A projector differs from a regular (point) light as follows:

  • It respects the FOV, Ambiance and Focus attributes (more on these below).
  • It does not cast light evenly in all directions; it only casts light along its negative Z-axis (i.e. the light is directional, and may be pointed at things).
    • The upshot of this is that the effect of a projector's light depends on the rotation of the object with the Light feature.
  • Light emitted along the negative Z-axis of a projector will actually cause lit objects to cast shadows appropriately, according to the same caster/receiver rules as sun/moon shadows, but only if:
    • the 'Shadows' preference is set to 'Sun/Moon + Projectors', and
    • the projector in question is one of the top two most influential projectors in the scene ('influential' is a fuzzy metric, but basically 'closest to the avatar')
  • The light emitted along a projector's negative Z axis is itself textured (with the texture selected in the light section of the build->Feature tab, tinted with the color selected alongside it), effectively like a slide-projector.
  • The scale of a prim with the Light feature proportionally affects the scale of the textured light projection from that object.

Limitations

Projectors may not project textures onto alpha/transparent faces which have partial transparency.

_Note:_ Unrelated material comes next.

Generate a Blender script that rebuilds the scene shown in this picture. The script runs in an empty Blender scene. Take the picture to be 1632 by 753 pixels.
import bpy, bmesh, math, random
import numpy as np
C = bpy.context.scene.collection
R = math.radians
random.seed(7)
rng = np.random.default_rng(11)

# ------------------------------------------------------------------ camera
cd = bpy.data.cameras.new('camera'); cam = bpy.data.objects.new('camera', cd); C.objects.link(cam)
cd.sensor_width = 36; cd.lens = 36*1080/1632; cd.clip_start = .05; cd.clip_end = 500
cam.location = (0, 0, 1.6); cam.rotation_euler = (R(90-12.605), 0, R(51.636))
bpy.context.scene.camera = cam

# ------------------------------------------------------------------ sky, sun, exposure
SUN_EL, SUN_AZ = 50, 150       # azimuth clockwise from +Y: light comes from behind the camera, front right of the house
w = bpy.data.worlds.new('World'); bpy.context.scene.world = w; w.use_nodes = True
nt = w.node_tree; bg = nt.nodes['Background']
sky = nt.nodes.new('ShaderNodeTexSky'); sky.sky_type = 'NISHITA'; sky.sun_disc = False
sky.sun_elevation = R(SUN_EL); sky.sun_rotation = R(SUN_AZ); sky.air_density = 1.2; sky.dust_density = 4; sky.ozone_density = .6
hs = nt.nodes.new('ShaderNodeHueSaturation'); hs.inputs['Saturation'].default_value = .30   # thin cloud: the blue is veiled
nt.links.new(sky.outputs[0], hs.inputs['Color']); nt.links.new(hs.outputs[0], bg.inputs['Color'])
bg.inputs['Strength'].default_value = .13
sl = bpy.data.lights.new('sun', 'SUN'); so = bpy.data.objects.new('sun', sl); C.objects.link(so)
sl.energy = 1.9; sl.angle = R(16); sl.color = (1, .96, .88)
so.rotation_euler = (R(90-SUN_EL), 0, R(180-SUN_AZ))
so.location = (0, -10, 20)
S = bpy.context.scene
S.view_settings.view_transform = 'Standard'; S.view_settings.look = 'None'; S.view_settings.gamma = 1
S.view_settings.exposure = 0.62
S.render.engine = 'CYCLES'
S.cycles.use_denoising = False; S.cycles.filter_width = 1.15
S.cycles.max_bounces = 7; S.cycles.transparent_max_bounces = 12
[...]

Such faces may be lit by the projector as if Lighting and Shadows was disabled, as detailed in the below section "Projectors: 'Lighting and shadows' disabled (a.k.a. Spotlights)"

Projectors & Shiny

Projref.png

A projecting prim reflecting in a shiny surface should exhibit a reflection of the projecting prim's projected texture. This should be increasingly sharper and brighter, the more shiny the reflecting surface is.

FOV

This defines the 'field of view' of the projector, in radians. This is the angular width of the cone of light projected. The possible range of values from 0.0 to 3.0 correspond to widths from 0 degrees (you can't see it - we should probably set this lower range to 0.001) to approx 172 degrees (almost a hemisphere of influence). It is accepted that the fidelity of any shadows caused by a projector may degrade as the FOV becomes larger.

Fov.jpg

Focus

A projected texture appears blurrier the further the projection point is from the projector. The Focus value controls how attenuated this effect is. Positive values keep the projection sharper for further, negative values make the projection start to blur at a closer range.

Focus.jpg

Ambiance

This adds a very blurred version of the projected image to all faces within the cone of influence, regardless of even whether they are in shadow or facing away from the projector. The goal is to very roughly simulate light influence which is being diffused in all directions by surfaces receiving a projected image. Thus it is acceptable that this be even brighter on faces facing away from the projector. The brightness of this effect should be proportional to the Ambiance value. It is probably a bug that values from 0.5-1.0 seem to have no additional effect above the 0.5 value.

Amb.jpg

Projectors with lighting and shadows disabled

When Lighting and shadows is disabled, a projector behaves like a point light, but it continues to obey the Color, Intensity, Radius, Falloff attributes of the light.